Many first heard the name "Guspy Warrior" on Winky D's Igo Figo album and on his smash hit 31 October but this 21 year old has many stories to tell than a highway patrol. His singles collection album "Time will tell" has 42 tracks (18 reggae tunes, 15 dancehall tracks and nine Shona songs). He is the son of legendary gospel singer Mechanic Manyeruke and his real name Emmanuel. The youngest boy in a family of seven (four boys and three girls) that make up the Manyeruke family believes that he is destined for greater things and is not apologetic about his sudden good fortune. “I was born a musician and music is my life. I studied up to A-level where I managed to attain eight points in commercials, but that was just to fulfil the education side of things because my dream is music,” he said. Most people would expect his inspiration or teacher to have been his father, but this 20-year-old is really different: “I would still have been a musician even if my father had not been one,” he declared.
“I have a passion for music and I was inspired mainly by Jamaican musicians, Sizzla Kalonji, Gentleman and Turbulence, to mention just a few. Being My father’s son as far as music is concerned is of very little consequence — actually I prefer to make it as Guspy Warrior and not as a Manyeruke.”
He, however, did not spring from the dark, the man behind this Chitungwiza-bred talent is also another popular dancehall maestro who goes by the name Templeman (Simbarashe Maphosa) and all he has is praise for young Guspy.
“I have worked and still continue to work with Winky D, Culture Kid, Miss Smuffet, Gary B and Inno T, to mention just a few, but I have not heard or seen anything like Guspy.
“He possesses a rare skill, which makes his lyrics stick out.
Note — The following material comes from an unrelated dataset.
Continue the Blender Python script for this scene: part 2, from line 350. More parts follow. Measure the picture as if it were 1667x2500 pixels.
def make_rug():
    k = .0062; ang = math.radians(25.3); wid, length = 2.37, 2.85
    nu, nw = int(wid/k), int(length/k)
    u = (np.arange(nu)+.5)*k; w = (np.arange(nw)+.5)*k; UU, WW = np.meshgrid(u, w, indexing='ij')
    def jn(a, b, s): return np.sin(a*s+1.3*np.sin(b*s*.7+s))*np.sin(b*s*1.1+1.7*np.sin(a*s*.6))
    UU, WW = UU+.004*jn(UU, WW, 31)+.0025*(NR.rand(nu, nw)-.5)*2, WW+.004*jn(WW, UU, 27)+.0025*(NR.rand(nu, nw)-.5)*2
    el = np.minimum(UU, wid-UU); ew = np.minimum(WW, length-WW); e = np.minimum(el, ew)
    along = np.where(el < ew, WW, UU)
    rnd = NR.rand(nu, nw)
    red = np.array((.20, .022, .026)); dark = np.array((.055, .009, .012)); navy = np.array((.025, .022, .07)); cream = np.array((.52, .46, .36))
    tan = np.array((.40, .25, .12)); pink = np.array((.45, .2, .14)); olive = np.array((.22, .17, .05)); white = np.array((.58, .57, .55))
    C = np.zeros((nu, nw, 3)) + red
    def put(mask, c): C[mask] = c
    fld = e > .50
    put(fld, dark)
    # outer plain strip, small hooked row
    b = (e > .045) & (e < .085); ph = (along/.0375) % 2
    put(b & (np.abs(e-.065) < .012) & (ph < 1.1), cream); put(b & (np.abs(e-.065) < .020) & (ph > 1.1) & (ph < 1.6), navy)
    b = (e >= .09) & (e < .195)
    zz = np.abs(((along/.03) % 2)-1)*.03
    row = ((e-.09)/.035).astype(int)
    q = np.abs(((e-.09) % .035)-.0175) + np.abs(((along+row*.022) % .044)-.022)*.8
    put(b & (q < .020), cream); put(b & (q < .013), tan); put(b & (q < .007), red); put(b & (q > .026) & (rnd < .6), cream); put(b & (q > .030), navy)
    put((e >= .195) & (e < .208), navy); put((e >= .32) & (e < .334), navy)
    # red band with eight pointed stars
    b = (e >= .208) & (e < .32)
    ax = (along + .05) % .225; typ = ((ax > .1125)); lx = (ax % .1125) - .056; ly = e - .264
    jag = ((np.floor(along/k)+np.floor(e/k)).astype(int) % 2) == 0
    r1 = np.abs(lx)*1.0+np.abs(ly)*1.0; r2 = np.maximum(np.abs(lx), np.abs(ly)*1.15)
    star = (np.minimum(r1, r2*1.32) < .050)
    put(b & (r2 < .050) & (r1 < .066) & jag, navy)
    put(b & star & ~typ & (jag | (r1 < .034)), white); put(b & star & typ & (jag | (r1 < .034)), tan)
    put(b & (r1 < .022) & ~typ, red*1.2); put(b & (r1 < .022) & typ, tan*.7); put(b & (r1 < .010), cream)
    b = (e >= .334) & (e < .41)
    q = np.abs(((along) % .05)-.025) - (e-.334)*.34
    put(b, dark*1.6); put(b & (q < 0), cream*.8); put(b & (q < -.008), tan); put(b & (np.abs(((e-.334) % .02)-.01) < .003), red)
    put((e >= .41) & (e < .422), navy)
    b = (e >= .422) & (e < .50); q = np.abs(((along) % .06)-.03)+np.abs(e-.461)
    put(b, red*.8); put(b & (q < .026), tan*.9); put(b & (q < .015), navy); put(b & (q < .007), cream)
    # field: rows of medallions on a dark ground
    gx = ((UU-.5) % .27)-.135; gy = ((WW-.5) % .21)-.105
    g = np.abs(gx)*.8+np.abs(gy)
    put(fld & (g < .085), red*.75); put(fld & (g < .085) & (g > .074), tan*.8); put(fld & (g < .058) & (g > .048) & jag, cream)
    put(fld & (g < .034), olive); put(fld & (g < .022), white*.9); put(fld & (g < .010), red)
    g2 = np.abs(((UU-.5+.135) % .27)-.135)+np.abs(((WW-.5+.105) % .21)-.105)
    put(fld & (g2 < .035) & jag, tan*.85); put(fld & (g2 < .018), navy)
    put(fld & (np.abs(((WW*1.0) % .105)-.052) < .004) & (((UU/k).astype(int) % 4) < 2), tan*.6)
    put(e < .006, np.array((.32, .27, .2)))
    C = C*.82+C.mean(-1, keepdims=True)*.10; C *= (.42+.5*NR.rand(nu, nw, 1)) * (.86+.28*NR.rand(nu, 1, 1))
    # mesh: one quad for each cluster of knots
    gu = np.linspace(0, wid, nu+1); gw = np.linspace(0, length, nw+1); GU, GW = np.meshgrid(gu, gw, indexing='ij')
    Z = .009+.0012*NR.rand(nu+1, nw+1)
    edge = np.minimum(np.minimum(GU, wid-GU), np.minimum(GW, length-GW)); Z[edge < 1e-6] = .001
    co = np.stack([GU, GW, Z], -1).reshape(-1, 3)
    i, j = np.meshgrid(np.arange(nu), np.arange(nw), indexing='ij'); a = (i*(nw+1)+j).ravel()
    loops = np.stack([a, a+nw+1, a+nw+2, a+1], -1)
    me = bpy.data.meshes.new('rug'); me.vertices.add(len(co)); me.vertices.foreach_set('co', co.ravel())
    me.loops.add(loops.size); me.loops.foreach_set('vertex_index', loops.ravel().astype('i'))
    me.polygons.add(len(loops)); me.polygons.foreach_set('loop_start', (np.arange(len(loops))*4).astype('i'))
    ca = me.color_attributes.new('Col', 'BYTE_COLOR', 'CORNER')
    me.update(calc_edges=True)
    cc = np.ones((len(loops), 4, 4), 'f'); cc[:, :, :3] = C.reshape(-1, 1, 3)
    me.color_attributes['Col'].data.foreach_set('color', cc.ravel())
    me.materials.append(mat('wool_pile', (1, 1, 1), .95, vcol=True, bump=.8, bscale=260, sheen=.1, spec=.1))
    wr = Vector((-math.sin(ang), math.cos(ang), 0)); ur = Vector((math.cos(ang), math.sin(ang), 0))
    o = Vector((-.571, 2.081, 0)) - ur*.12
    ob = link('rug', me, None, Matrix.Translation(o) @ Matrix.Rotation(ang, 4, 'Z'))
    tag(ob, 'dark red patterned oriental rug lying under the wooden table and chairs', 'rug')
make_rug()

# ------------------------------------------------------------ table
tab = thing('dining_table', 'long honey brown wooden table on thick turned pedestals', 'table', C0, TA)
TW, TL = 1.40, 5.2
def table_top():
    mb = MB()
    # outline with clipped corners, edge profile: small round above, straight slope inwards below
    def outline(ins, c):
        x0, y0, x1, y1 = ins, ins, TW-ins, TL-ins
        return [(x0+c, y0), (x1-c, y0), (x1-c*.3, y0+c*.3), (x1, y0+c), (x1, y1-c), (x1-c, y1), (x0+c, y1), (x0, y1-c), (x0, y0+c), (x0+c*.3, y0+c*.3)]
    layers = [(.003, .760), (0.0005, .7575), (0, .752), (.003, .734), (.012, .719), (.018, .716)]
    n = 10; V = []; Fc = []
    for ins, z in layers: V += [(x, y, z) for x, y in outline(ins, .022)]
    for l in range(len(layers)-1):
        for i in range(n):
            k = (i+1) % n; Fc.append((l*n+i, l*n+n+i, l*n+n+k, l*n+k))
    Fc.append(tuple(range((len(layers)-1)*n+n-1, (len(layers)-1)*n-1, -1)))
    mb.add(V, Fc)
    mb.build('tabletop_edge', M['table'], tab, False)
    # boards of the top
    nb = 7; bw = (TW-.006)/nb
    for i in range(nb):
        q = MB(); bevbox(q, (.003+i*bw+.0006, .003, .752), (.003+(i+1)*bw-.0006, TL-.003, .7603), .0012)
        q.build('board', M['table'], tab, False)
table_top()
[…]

It’s been just over a year since I first grudgingly listened to his demo CD, but, to tell you the truth, I am so hooked that I don’t even know what to do with myself,” said Templeman.
The veteran club DJ said besides playing in clubs around the capital and going on tours around the country, his stable has decided to go full time into grooming young talent from the ghetto.
“We manufacture our own PA systems, ‘manufacture’ our own artistes, play in the top clubs around the country, promote musical shows and now what we want is to conquer the region.
“We want to take our artistes’ management programme around the country with the intention of identifying talent that we can bring into the mainstream before we go regional,” he said.
Under Templeman’s Roughmix Entertainment where young Manyeruke is signed is also a new stable, Mafia 19, which is run by Guspy himself, whose main objective is to ensure that “whoever has talent does not starve”.
“We are inviting as many artistes as possible to our stable in Chitungwiza where we want to assure the young artistes out there that where there is talent there is life.
“To the youths I say if you have talent, don’t worry about money. Things will sort themselves out, just come sing for the people and make them happy. But they also should remember that music is a mission not a competition and that education is the key in whatever we may dream of doing in life,” said Guspy.
Guspy’s singles collection has over five tracks topping the charts on the now very popular online radio stations with the track 31 October being one of the favorites together with others like Nowhere, When Mama Smiles, Cracker raMoze and Rastafari Son.
At 20, the former Musengezi High School student is one of the few upcoming musicians who do not sing sungura but actually plays with a live band and he says he intends to keep it like that.
As for what the father thinks of his reggae-singing son, Guspy says he believes he receives the best support a father can give to a son and is very grateful for his gospel-singing father.